There's been speculation online that the only reason the reunion happened is because Jacqueline recently spoke out negatively about Melissa. "That might a catalyst to it," Dolores says. "But I haven't spoke to Jacqueline, or to Theresa since that happened, so I don't really know the dynamics, or how that all came about."
Dolores has been living in her -- to borrow a term from Teresa -- love bubble as of late, ignoring a lot of outside noise. She's more than a year into her relationship with Paul "Paulie" Connell.
"Anybody who wants to make fun of me, I'm allowing them to because I would have done it to you," she says of letting love "soften" her. "I have a lot of apologies to make when I told my girlfriends to stop being like p***ies."
"Love will weaken you," she adds. "I mean, first episode, we all see a different side of my temper, right? I'm calm, I'm not crazy I don't lose--and if there was ever a test to that, it was that [moment with Jennifer], you know?"
"When you're in a happy place -- and I want everyone to take notice of this: When you're in a happy place, you don't really want to fight," Dolores muses. "When you're truly happy, and everything around you is good, you have a longer fuse. You have more patience. You're not as angry. So, I have to say it's a genuine, sincere place that I'm in, in this relationship."
It's not without it's challenges, though; integrating Paul into a very established world, one that includes Dolores' ex-husband, Frank Catania, hasn't been smooth sailing.
"Frank does not like change," Dolores reveals. "I warned everybody, and I made no bones about the fact, that the second half of my life is for me. I wasn't kidding. So, here I am spending all this time ... with Paul, not accessible to everybody as much as I was, and that was a big change and I think Frank thought he was losing the dynamic of the family."
"There's going to be compromises, and maybe there's going to be some boundaries thrown into place that were never there before," she continues, "but if I want to change the outcome of this relationship, then I have to change what's been done so far."

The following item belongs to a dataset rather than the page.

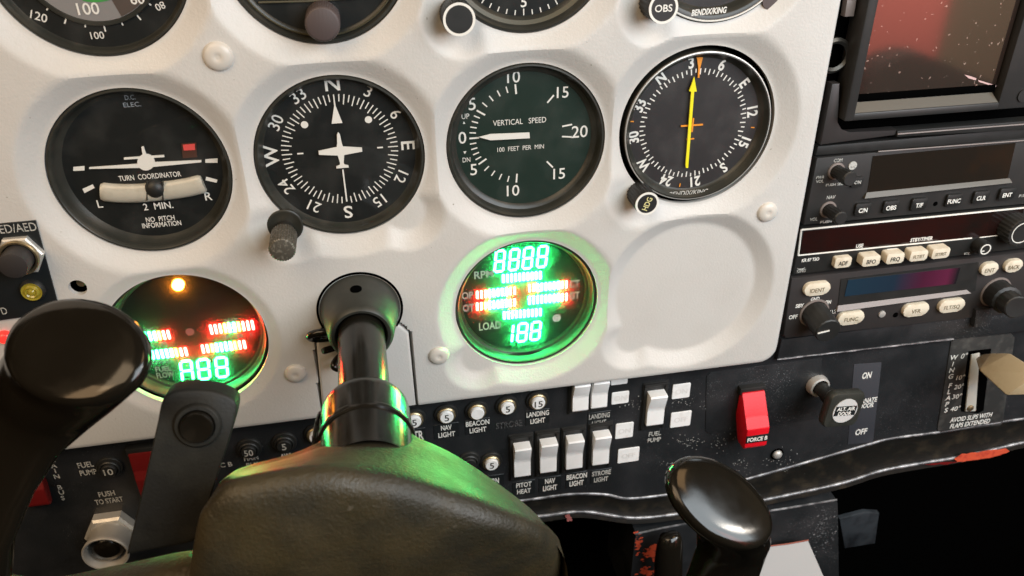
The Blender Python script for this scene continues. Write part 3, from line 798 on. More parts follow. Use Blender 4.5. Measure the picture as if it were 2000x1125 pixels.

While fans will see some friction play out between the two men, Dolores says "they've gotten used to each other" by now, and Frank's helped welcome Paul into the circle of "Real Husbands" on the show.
"What I’m most excited [for the viewers] to see is how fun much fun we can have, the positive parts," Dolores says of what's to come. "There's so much negative, but I’m excited. I want people to take away the positive things from each one of us, as a single person and as a group. I don't want people to focus on the crap."
The Real Housewives of New Jersey airs Tuesdays at 9 p.m. ET/PT on Bravo.